All that is not so easy for your average Joe to accomplish, and I would imagine doubly hard for someone who’s circumstances led them to homelessness.
Well, here in Topeka, I’d hike over to the Topeka Rescue Mission. They are a faith(Christian) based help group. They serve meals and have a homeless shelter. They have clothes and toiletries, give job training, and help folks get set up in new places. I’d stay with them for a couple of weeks, helping out, until I got a job and a place. Then I’d start building up and saving, spending on nothing I didn’t absolutely have to have, until I had some cash in the bank. Clothing from thrift stores, no fast food, no pets(sad), no car(I’d use the bus), and so on.
The most efficient way I’ve ever seen it done is this:
wake up under arches/get menial job/persuade middle-aged man to take topless photos of you / become low-grade glamour model / lose leg in motorbike accident / take up inspirational public speaking / marry a Beatle.
Been homeless in Phoenix a couple times. Best way to go about this is as follows:
There’s a ton of labor jobs (as mentioned above) that pay cash daily, usually under the table. You can show up for work in whatever the Hell nasty clothes you woke up in, no need to shower, shave, none of that. Of course, I was just about the cleanest crusty in Central Phoenix (used to wash my clothes in the park I slept in, or in a nearby mall, same with bathing), I used the cash I scraped up hunting coins in closed drive-throughs (people drop their change and don’t bother to pick it up) to buy soap and shampoo and razors and tobacco (gotta smoke, man. Gotta smoke). I got to know people in a Denny’s that would feed me for vacuuming the joint and doing their sidework, etc. Of course, I was homeless because I wanted to be, so I didn’t really look at getting a place to stay until I got pneumonia. But here’s a breakdown, 'cuz I got off on this tangent…

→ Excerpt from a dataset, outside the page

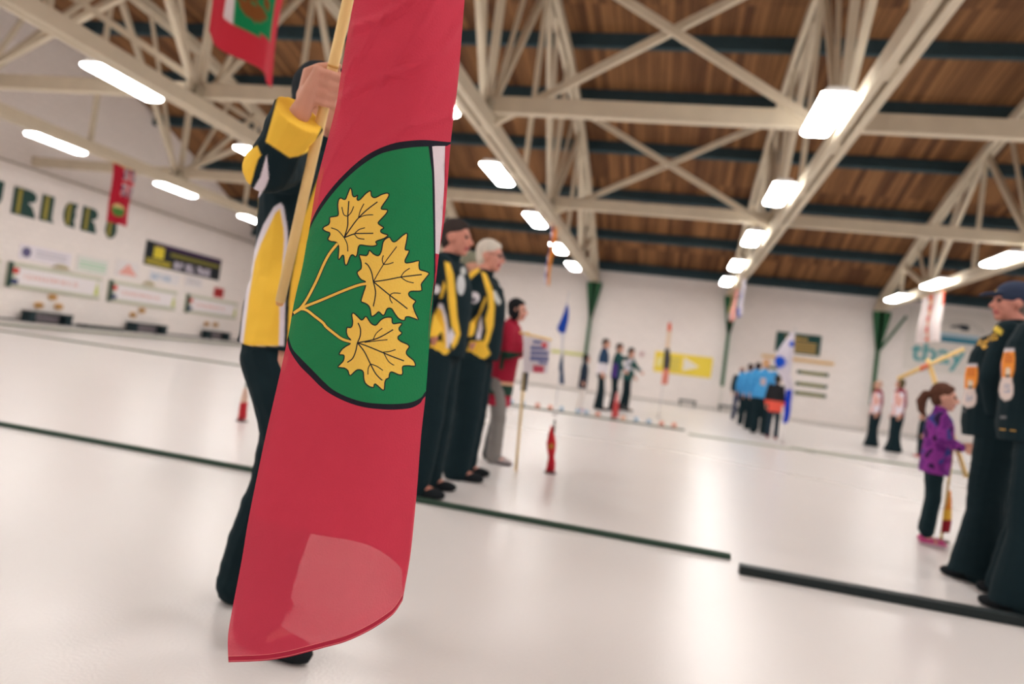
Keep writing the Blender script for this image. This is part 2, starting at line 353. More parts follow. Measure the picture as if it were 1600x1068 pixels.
def bn(t, w_, h):
    rect(t, 'purple_band', .5, w_, h*.82, h, (62, 36, 78))
    MB().prism([(.45, .36), (1.05, .36), (1.05, .86), (.95, .8), (.75, .86), (.55, .8), (.45, .86)], .01, lambda u, v, q: (.036+q, u, v)).build('crest', M((226, 206, 60), .6), t)
    for k in range(3): rect(t, 'yellow_line', .08, 1.55, .06+k*.09, .11+k*.09, (205, 186, 60))
    rect(t, 'yellow_text_band', 1.45, w_-.12, .56, .72, (128, 122, 52))
    text_mb('BUY  SELL  TRADE', .42, lambda u, v, q: (.042, u+1.75, v+.1), bold=.018, wscale=.72).build('white_lettering', M((218, 210, 228), .6), t)
wall_sign('wall_banner', 24.5, 29.4, 2.93, 3.93, (26, 34, 40), 'black banner with purple top band, yellow crest and white capitals on the end wall', bn)
def s1(t, w_, h):
    MB().prism([(.25+.17*math.cos(a), h/2+.17*math.sin(a)) for a in [k*math.pi/8 for k in range(16)]], .01, lambda u, v, q: (.036+q, u, v)).build('round_logo', M((96, 92, 130), .6), t)
    for k in range(2): rect(t, 'grey_text_line', .6, w_-.2, h*.35+k*.14, h*.35+.06+k*.14, (190, 186, 196))
wall_sign('sponsor_sign', 18.95, 21.0, 2.2, 2.7, (230, 224, 232), 'white sign with a round violet logo above the left scoreboard', s1)
def s2(t, w_, h):
    for k, c in enumerate(((200, 222, 204), (150, 208, 168), (150, 208, 168), (204, 222, 208))): rect(t, 'green_text_line', .12, w_-.1, .08+k*.12, .13+k*.12, c)
wall_sign('sponsor_sign', 21.25, 22.7, 2.15, 2.75, (228, 226, 222), 'white sign with rows of pale green lettering right of the violet logo', s2)
def s3(t, w_, h):
    MB().prism([(.12, .1), (w_-.1, .1), (w_/2, .55)], .01, lambda u, v, q: (.036+q, u, v)).build('triangle_logo', M((232, 168, 158), .6), t)
wall_sign('sponsor_sign', 23.1, 24.3, 2.25, 2.9, (232, 226, 226), 'white sign with a pale red triangle on the end wall', s3)
def s4(t, w_, h): text_mb('BEST WEB', .3, lambda u, v, q: (.04, u+.1, v+.12), bold=.01, wscale=.85).build('lettering', M((160, 182, 206), .6), t)
wall_sign('sponsor_sign', 24.9, 26.7, 2.3, 2.8, (230, 226, 228), 'white sign with pale blue capitals below the black banner', s4)
def s5(t, w_, h):
    for k in range(3): rect(t, 'grey_text_line', .15, w_-.15, .12+k*.1, .16+k*.1, (196, 192, 196))
wall_sign('sponsor_sign', 27.1, 28.3, 2.4, 2.85, (230, 225, 226), 'white sign with grey text lines under the right half of the black banner', s5)
wall_sign('sponsor_sign', 29.2, 29.9, 2.15, 2.6, (186, 52, 52), 'small red sign above the right scoreboard', lambda t, w_, h: rect(t, 'dark_text_line', .1, w_-.1, h*.4, h*.6, (120, 30, 34)))
for y, lab in ((20.6, 'above the left scoreboard'), (24.9, 'above the middle scoreboard')):
    t = empty('wall_plaque', (XL+.06, y, 2.12), 'small half round tan topped plaque ' + lab, 'plaque')
    MB().prism([(.3*math.cos(a), .14*math.sin(a)) for a in [k*math.pi/8 for k in range(9)]], .05, lambda u, v, q: (q, u, v)).build('half_disc', M((190, 178, 140), .6), t)
for i, (y, z, c) in enumerate(((19.95, .74, 'left one above the black bench'), (20.75, .78, 'right one above the black bench'), (20.45, 1.08, 'high one just under the left scoreboard'), (24.3, .82, 'left one above the second bench'), (24.75, 1.04, 'under the middle scoreboard'), (28.95, .82, 'left one above the third bench'), (29.6, .84, 'right one above the third bench'))):
    t = empty('wall_ornament', (XL+.02, y, z), 'small round tan wall ornament, ' + c, 'ornament', 'tan ornaments on the end wall')
    MB().prism([(.17*math.cos(a), .11*math.sin(a)) for a in [k*math.pi/7 for k in range(14)]], .07, lambda u, v, q: (q, u, v)).build('disc', M((206, 160, 98), .6), t, bevel=.01)
    MB().prism([(.1*math.cos(a), .03*math.sin(a)) for a in [k*math.pi/5 for k in range(10)]], .02, lambda u, v, q: (.065+q, u, v)).build('dark_centre', M((150, 96, 48), .6), t)
for y0, y1, lab in ((19.2, 20.95, 'left one, under the left scoreboard'), (23.85, 25.8, 'second one, under the middle scoreboard'), (28.5, 30.2, 'third one, near the corner')):
    t = empty('bench', (XL+.35, y0, .14), 'low black bench on the walkway, ' + lab, 'bench', 'black benches at the end wall')
    wd = y1-y0; BK = M((24, 44, 50), .6)
    MB().box((0, wd/2, .36), (.4, wd, .07)).build('seat', BK, t, bevel=.01)
    for s in (.14, wd-.14): MB().box((0, s, .165), (.36, .26, .33)).build('leg', BK, t, bevel=.01)
    MB().box((-.15, wd/2, .2), (.04, wd-.5, .2)).build('back_panel', M((150, 140, 148), .6), t)
tag(MB().box((XL+.6, 22.2, .2), (.5, 1.9, .12)).build('rubber_mat', M((22, 40, 44), .7), bevel=.03), 'flat black mat roll on the walkway between two benches', 'mat')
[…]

Work in the aforementioned job. Use some of that cash to get a place at the YMCA, and a couple changes of clothes from the thrift store. You can live on next to nothing for food, both in expenses and actual volume of food. Once you get a halfway presentable wardrobe (nothing fancy, just don’t look like a crusty), you can scale up to a better job, 'cuz now you have a fixed address. From there, use the money to become steadily more presentable, and get steadily better jobs, to get a steadily better place to live, and before you know it, you’re back to the middle class.

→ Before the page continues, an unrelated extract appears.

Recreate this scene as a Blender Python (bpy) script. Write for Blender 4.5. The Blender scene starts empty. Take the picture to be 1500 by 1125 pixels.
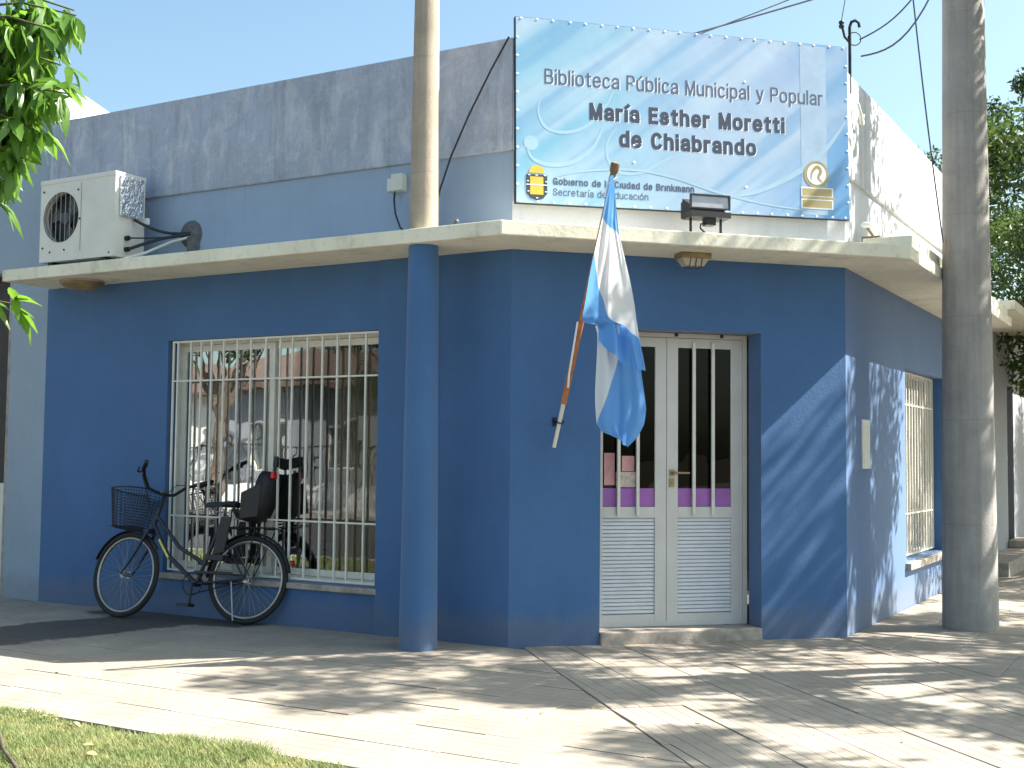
import bpy, bmesh, math, random
import numpy as np
from mathutils import Vector, Matrix
random.seed(7); rng = np.random.default_rng(11)
PI = math.pi; S2 = 2 ** -.5
sc = bpy.context.scene; COL = sc.collection

# ------------------------------------------------------------------ camera
yaw, pit, rol = 0.52082, 0.05904, 0.0100
cam_loc = Vector((4.1522, -7.2192, 1.2903))
fw = Vector((-math.sin(yaw) * math.cos(pit), math.cos(yaw) * math.cos(pit), math.sin(pit)))
r0 = Vector((math.cos(yaw), math.sin(yaw), 0)); u0 = r0.cross(fw)
r2 = r0 * math.cos(rol) + u0 * math.sin(rol); u2 = -r0 * math.sin(rol) + u0 * math.cos(rol)
cd = bpy.data.cameras.new('camera'); cam = bpy.data.objects.new('camera', cd); COL.objects.link(cam)
M3 = Matrix((r2, u2, -fw)).transposed()
cam.matrix_world = Matrix.Translation(cam_loc) @ M3.to_4x4()
cd.sensor_width = 36; cd.lens = 36 * 1787.9 / 1500; cd.clip_end = 2000
sc.camera = cam

# ------------------------------------------------------------------ sky, sun, exposure
AZ, EL = math.radians(34.5), math.radians(46.0)         # sun azimuth measured from +x towards +y
w = bpy.data.worlds.new('World'); sc.world = w; w.use_nodes = True
nt = w.node_tree; bg = nt.nodes['Background']
sky = nt.nodes.new('ShaderNodeTexSky'); sky.sky_type = 'NISHITA'; sky.sun_disc = False
sky.sun_elevation = EL; sky.sun_rotation = PI / 2 - AZ
sky.air_density = 1.0; sky.dust_density = 3.4; sky.ozone_density = 1.0; sky.altitude = 100
tint = nt.nodes.new('ShaderNodeMix'); tint.data_type = 'RGBA'; tint.blend_type = 'MULTIPLY'; tint.inputs[0].default_value = 1
tint.inputs[7].default_value = (.92, 1.055, 1.0, 1); nt.links.new(sky.outputs[0], tint.inputs[6]); nt.links.new(tint.outputs[2], bg.inputs[0]); bg.inputs[1].default_value = 0.088
sl = bpy.data.lights.new('sun', 'SUN'); so = bpy.data.objects.new('sun', sl); COL.objects.link(so)
sl.energy = 5.0; sl.angle = math.radians(0.53); sl.color = (1, .955, .88)
sd = Vector((math.cos(AZ) * math.cos(EL), math.sin(AZ) * math.cos(EL), math.sin(EL)))
so.rotation_euler = sd.to_track_quat('Z', 'Y').to_euler()
sc.view_settings.view_transform = 'Standard'; sc.view_settings.look = 'None'
sc.view_settings.exposure = 1.6; sc.view_settings.gamma = 1; sc.view_settings.use_curve_mapping = False
sc.render.engine = 'CYCLES'; sc.cycles.max_bounces = 7; sc.cycles.diffuse_bounces = 4
sc.cycles.transparent_max_bounces = 12; sc.cycles.use_denoising = True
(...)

Few and far between. In 1980, Rangely Colorado was an oil-boom town and you could legitimately sit in front of the town’s single deli at the crack of dawn and folks would drive up in pickups and ask if you wanted to work, and would pay you at the end of the day if you did. (No guarantee of the next day’s work, but for awhile it really was a labor-supply-side economics kind of town. There was more need of workers than there were workers available to do the work).

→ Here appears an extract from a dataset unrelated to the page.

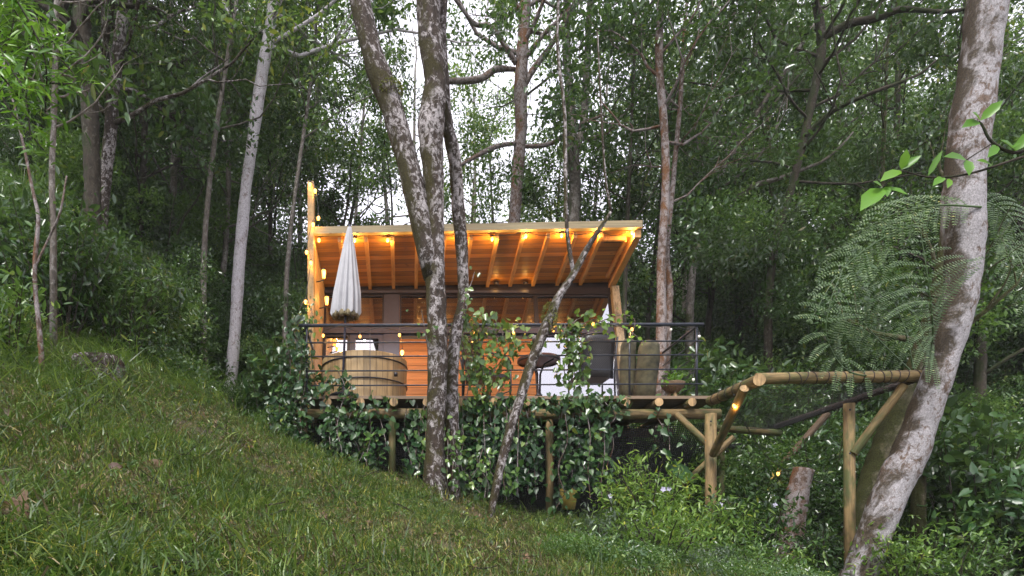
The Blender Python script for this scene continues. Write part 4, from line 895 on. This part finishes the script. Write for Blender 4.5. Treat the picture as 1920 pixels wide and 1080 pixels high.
# grass
gp = [grassproto(31, 'grass', 22, .07, .0035, 1.0, .07, (.5, .3)), grassproto(32, 'grass', 16, .13, .005, 1.35, .07, (.4, .3)), grassproto(33, 'straw', 14, .11, .0035, 1.5, .08, (.5, .35)), grassproto(34, 'grass', 26, .05, .004, .8, .07, (.75, .3)), grassproto(35, 'grass', 12, .24, .0065, 1.0, .05, (.4, .3)),
      bushproto(36, 'leaf_mid', 48, .034, .06, TL, .6, H=.45, tint=(.5, .4)), bushproto(37, 'leaf_olive', 48, .02, .055, T4, .5, H=.35, tint=(.5, .4)), grassproto(38, 'straw', 14, .05, .005, 1.5, .07, (.35, .35)), bushproto(39, 'dead_leaf', 8, .03, .06, TL, .6, H=.2)]
mt_ = MB(); rt = np.random.default_rng(40)
for k in range(4):
    a_ = rt.uniform(0, 6.28); c_ = np.array((*rt.normal(size=2)*.05, .03)); d_ = np.array((math.cos(a_), math.sin(a_), .1))*rt.uniform(.04, .11); mt_.tube([c_-d_, c_+rt.normal(size=3)*.006, c_+d_], .0022, 4)
gp.append(mt_.build('k', 'bark_dark', 'proto'))
pts = []; ro = []; sc = []; ix = []
n = 90000; Dv = rg.uniform(1.3, 10.5, n); pxv = rg.uniform(-160, 1700, n); xv = (pxv-CX)/F*Dv; zv = G(xv, Dv)
pn = np.sin(xv*2.1+1.3*np.sin(Dv*1.7))+np.sin(Dv*2.7+xv*1.1)+rg.normal(size=n)*.7
e = .08; nxv = (G(xv+e, Dv)-zv)/e; nyv = (G(xv, Dv+e)-zv)/e
for i in range(n):
    if inside(xv[i], Dv[i]) and Dv[i] > 8.9: continue
    if pn[i] > 1.5 and rg.random() < .55: continue
    far = Dv[i] > 5.5; cl = 1+.45*math.sin(xv[i]*5.3+2*math.sin(Dv[i]*3.1))*math.sin(Dv[i]*4.7+1.5*math.sin(xv[i]*2.3))
    longg = xv[i] < -1.0+.0*Dv[i]
    p = np.array([.17, .20 if longg else .12, .08, .10, .10 if longg else .03, .13, .12, .08, .025]); 
    if pn[i] > .35: p = p*np.array([.4, .4, 3.2, .5, .3, .5, 1.2, 4.5, 3.5])
    elif pn[i] < -1: p = p*np.array([1.3, 1.3, .4, 1, 1.2, 1.6, .8, .3, .3])
    p = np.append(p, .03); p /= p.sum(); k = int(rg.choice(10, p=p))
    pts.append((xv[i], Dv[i], zv[i])); sc.append(cl*rg.uniform(.7, 1.4)*(1 if not far else 1.05)*(1.35 if k == 4 and xv[i] < -2 else 1)); ix.append(k)
    ro.append((math.atan(nyv[i])+rg.uniform(-.2, .2), -math.atan(nxv[i])+rg.uniform(-.2, .2), rg.uniform(0, 6.28)))
scatter('grass', gp, pts, ro, sc, ix, 'matted short grass and weeds covering the slope in front of the cabin', 'grass')

# ------------------------------------------------------------------ climbing vines
def vine(label, stems, seed, leafm='leaf_vine', L=.088, dens=46, spread=.08, T=TH, group='leafy vines on the deck'):
    rg = np.random.default_rng(seed); st = [spline(s, 14) for s in stems]; t = thing('climbing_vine', st[0][0], label, 'vine', group)
    mb = MB(); lf = MB()
    for s in st:
        mb.tube(s, .006, 4, cap=False); ln = np.linalg.norm(np.diff(s, axis=0), axis=1).sum(); n = max(4, int(ln*dens)); u = rg.uniform(0, len(s)-1.001, n); i = u.astype(int)
        p = s[i]+(s[i+1]-s[i])*(u-i)[:, None]; off = rg.normal(size=(n, 3))*spread*np.array((1, .45, .8)); off[:, 1] = -abs(off[:, 1]); p = p+off
        ax = np.c_[rg.normal(size=n)*.7, -.3+rg.normal(size=n)*.45, -.8+rg.normal(size=n)*.6]; upv = np.c_[rg.normal(size=n)*.5, -.8+rg.normal(size=n)*.4, .6+rg.normal(size=n)*.4]
        l_ = L*rg.uniform(.55, 1.25, n); leaves(lf, p, ax, upv, l_, l_*.8, np.clip(rg.normal(.42, .16, n)+.22*np.sin(u*.9+rg.uniform(0, 6)), 0, 1), T)
    mb.build('stem', 'bark_orange', t); lf.build('foliage', leafm, t); return t
rg = np.random.default_rng(55)
def hang(px0, px1, n, y0, y1, D, jit=18, yj=25, step=3):
    out = []
    for k in range(n):
        x0_ = px0+(px1-px0)*(k+rg.uniform(.2, .8))/n
        if y0 > 750 and min(abs(x0_-735), abs(x0_-1030)) < 13: continue
        yy0 = y0+rg.uniform(-yj, yj)*.4; yy1 = y1(x0_) if callable(y1) else y1; yy1 += rg.uniform(-yj*1.6, yj*.3)
        out.append([P(x0_+rg.normal()*jit*(q > 0)*.5, yy0+(yy1-yy0)*q/step, D+rg.normal()*.05) for q in range(step+1)])
    return out
vine('silvery leaved vine hanging over the left end of the deck', hang(522, 572, 6, 640, 860, 8.6)+hang(540, 580, 2, 600, 700, 8.7), 1, 'leaf_vine', dens=40)
vine('dark leafy curtain below the deck between the left post and the big trunk', hang(600, 800, 14, 765, lambda x: 880+(x-600)*.12, 8.62), 2, dens=46)
vine('vine climbing through the rail in front of the hot tub and over the deck edge', hang(600, 650, 4, 700, 800, 8.6)+hang(660, 760, 4, 752, 790, 8.58), 3, dens=34)
vine('thick leafy curtain below the deck right of the big trunk', hang(870, 1010, 13, 755, 945, 8.6), 4, dens=46)
vine('leafy curtain around the middle deck post reaching the ground', hang(1010, 1140, 12, 755, lambda x: 965-abs(x-1060)*1.2, 8.6), 5, dens=42)
vine('tall leafy vine climbing over the railing between the trunk and the left chair', hang(868, 950, 5, 610, 760, 8.6, 14)+[[P(850, 640, 8.55), P(890, 590, 8.5), P(930, 610, 8.55), P(975, 625, 8.6)], [P(870, 585, 8.3), P(862, 620, 8.4), P(880, 700, 8.5), P(870, 770, 8.5)], [P(930, 690, 8.6), P(960, 650, 8.6), P(990, 640, 8.6), P(1015, 650, 8.62)]], 6, 'leaf_mid', dens=58, L=.085)
vine('upright vine winding up beside the right chair above the top rail', hang(1055, 1085, 3, 598, 760, 8.6, 8)+[[P(1060, 640, 8.6), P(1080, 600, 8.6), P(1110, 600, 8.6), P(1140, 615, 8.6)]], 7, 'leaf_mid', dens=75)
vine('bright trailing vine along the top rail toward its right end', [[P(1100, 622, 8.62), P(1140, 608, 8.6), P(1175, 618, 8.62), P(1205, 640, 8.65)], [P(1120, 605, 8.62), P(1165, 590, 8.6), P(1190, 600, 8.6), P(1185, 630, 8.62)]], 8, 'leaf_bright', dens=24, L=.07, T=TL)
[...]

If you’re homeless, and you hear of such a place, head for it. But when the economy is akin to today’s there won’t be many such places.
Day work remains a constant here. There are several places in my part of town where, at 7:00 or so in the morning, you’ll see anywhere from 5-20 guys in work clothes standing around at, say, a closed liquor store parking lot, in work clothes (a lot of painters’ pants in attendance), some drinking coffee, waiting for the van or crewcab to show up.
A lot of these guys live in the neighborhood and do this for long stretches of time, while also keeping an eye out for better work. They’re regular folks, with wives, kids, apartments, etc.